- _Set problem_
Give every line again exactly as it appears, please, but not the pictures.

━━━━━ Source data

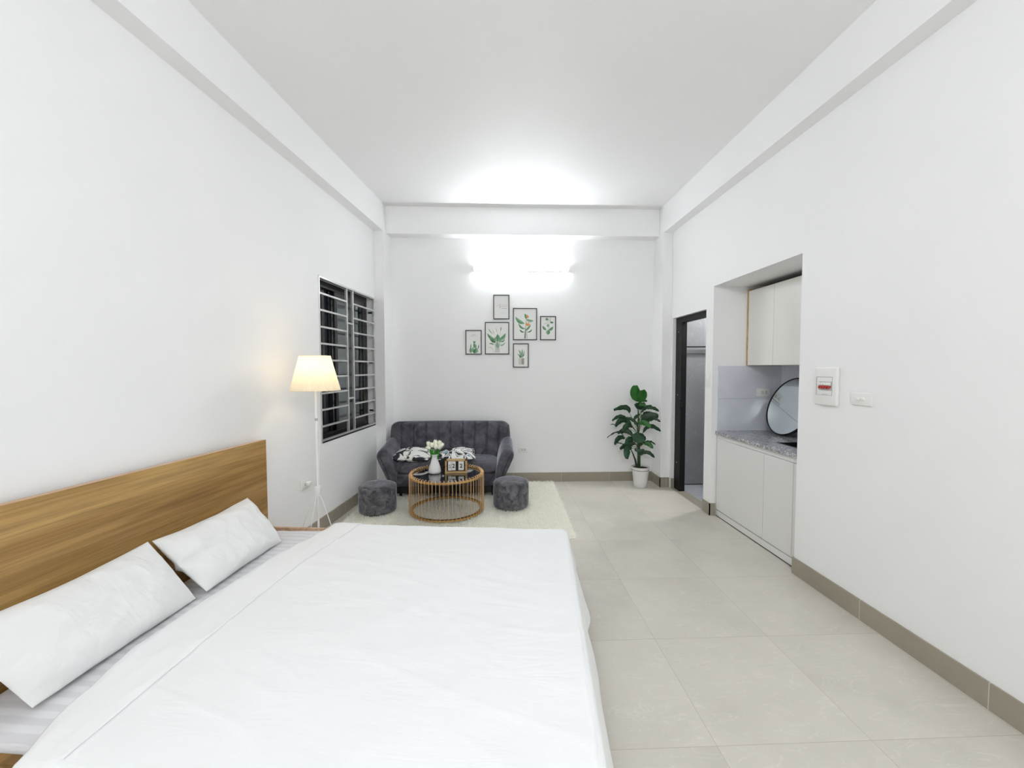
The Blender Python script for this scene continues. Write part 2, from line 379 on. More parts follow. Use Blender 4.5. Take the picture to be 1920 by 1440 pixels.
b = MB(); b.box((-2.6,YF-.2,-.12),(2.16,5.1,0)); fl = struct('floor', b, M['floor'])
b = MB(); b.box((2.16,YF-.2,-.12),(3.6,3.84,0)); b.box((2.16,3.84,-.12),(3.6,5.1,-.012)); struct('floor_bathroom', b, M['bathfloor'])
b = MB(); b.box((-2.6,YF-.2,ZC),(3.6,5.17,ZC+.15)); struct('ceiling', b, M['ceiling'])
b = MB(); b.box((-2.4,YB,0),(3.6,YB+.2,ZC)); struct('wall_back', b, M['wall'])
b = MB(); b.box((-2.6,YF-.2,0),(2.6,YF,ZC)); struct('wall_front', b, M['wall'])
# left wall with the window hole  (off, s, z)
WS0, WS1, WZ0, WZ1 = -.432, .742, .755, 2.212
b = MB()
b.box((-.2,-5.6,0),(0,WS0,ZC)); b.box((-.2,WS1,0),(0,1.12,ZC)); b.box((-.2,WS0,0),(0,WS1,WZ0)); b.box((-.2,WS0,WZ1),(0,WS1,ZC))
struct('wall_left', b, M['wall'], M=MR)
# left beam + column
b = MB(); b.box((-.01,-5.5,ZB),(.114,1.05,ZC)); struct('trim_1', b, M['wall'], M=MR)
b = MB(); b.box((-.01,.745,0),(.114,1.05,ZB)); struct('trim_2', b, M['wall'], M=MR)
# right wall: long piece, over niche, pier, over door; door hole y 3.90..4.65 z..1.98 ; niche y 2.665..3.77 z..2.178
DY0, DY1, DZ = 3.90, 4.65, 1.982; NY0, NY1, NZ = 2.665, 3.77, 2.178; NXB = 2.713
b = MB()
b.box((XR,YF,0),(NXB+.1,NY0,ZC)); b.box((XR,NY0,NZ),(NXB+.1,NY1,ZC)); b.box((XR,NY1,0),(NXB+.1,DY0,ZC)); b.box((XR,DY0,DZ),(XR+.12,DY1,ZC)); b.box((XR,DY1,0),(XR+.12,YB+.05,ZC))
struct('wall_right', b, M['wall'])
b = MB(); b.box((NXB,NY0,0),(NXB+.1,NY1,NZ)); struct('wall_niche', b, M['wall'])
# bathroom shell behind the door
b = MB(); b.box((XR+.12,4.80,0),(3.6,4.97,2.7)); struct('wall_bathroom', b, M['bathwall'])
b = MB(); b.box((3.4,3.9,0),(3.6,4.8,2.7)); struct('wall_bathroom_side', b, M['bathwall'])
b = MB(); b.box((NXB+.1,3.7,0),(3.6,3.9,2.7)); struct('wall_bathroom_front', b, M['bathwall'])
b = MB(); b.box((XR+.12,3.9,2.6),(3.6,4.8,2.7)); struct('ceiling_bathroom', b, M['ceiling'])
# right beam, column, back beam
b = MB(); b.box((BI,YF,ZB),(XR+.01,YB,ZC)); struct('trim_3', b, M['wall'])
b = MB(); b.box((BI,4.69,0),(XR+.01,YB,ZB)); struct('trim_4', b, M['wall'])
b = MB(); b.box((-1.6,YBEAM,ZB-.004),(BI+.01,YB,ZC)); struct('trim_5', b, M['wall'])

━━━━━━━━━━

- _Finished answer_
The Blender Python script for this scene continues. Write part 2, from line 379 on. More parts follow. Use Blender 4.5. Take the picture to be 1920 by 1440 pixels.
b = MB(); b.box((-2.6,YF-.2,-.12),(2.16,5.1,0)); fl = struct('floor', b, M['floor'])
b = MB(); b.box((2.16,YF-.2,-.12),(3.6,3.84,0)); b.box((2.16,3.84,-.12),(3.6,5.1,-.012)); struct('floor_bathroom', b, M['bathfloor'])
b = MB(); b.box((-2.6,YF-.2,ZC),(3.6,5.17,ZC+.15)); struct('ceiling', b, M['ceiling'])
b = MB(); b.box((-2.4,YB,0),(3.6,YB+.2,ZC)); struct('wall_back', b, M['wall'])
b = MB(); b.box((-2.6,YF-.2,0),(2.6,YF,ZC)); struct('wall_front', b, M['wall'])
# left wall with the window hole  (off, s, z)
WS0, WS1, WZ0, WZ1 = -.432, .742, .755, 2.212
b = MB()
b.box((-.2,-5.6,0),(0,WS0,ZC)); b.box((-.2,WS1,0),(0,1.12,ZC)); b.box((-.2,WS0,0),(0,WS1,WZ0)); b.box((-.2,WS0,WZ1),(0,WS1,ZC))
struct('wall_left', b, M['wall'], M=MR)
# left beam + column
b = MB(); b.box((-.01,-5.5,ZB),(.114,1.05,ZC)); struct('trim_1', b, M['wall'], M=MR)
b = MB(); b.box((-.01,.745,0),(.114,1.05,ZB)); struct('trim_2', b, M['wall'], M=MR)
# right wall: long piece, over niche, pier, over door; door hole y 3.90..4.65 z..1.98 ; niche y 2.665..3.77 z..2.178
DY0, DY1, DZ = 3.90, 4.65, 1.982; NY0, NY1, NZ = 2.665, 3.77, 2.178; NXB = 2.713
b = MB()
b.box((XR,YF,0),(NXB+.1,NY0,ZC)); b.box((XR,NY0,NZ),(NXB+.1,NY1,ZC)); b.box((XR,NY1,0),(NXB+.1,DY0,ZC)); b.box((XR,DY0,DZ),(XR+.12,DY1,ZC)); b.box((XR,DY1,0),(XR+.12,YB+.05,ZC))
struct('wall_right', b, M['wall'])
b = MB(); b.box((NXB,NY0,0),(NXB+.1,NY1,NZ)); struct('wall_niche', b, M['wall'])
# bathroom shell behind the door
b = MB(); b.box((XR+.12,4.80,0),(3.6,4.97,2.7)); struct('wall_bathroom', b, M['bathwall'])
b = MB(); b.box((3.4,3.9,0),(3.6,4.8,2.7)); struct('wall_bathroom_side', b, M['bathwall'])
b = MB(); b.box((NXB+.1,3.7,0),(3.6,3.9,2.7)); struct('wall_bathroom_front', b, M['bathwall'])
b = MB(); b.box((XR+.12,3.9,2.6),(3.6,4.8,2.7)); struct('ceiling_bathroom', b, M['ceiling'])
# right beam, column, back beam
b = MB(); b.box((BI,YF,ZB),(XR+.01,YB,ZC)); struct('trim_3', b, M['wall'])
b = MB(); b.box((BI,4.69,0),(XR+.01,YB,ZB)); struct('trim_4', b, M['wall'])
b = MB(); b.box((-1.6,YBEAM,ZB-.004),(BI+.01,YB,ZC)); struct('trim_5', b, M['wall'])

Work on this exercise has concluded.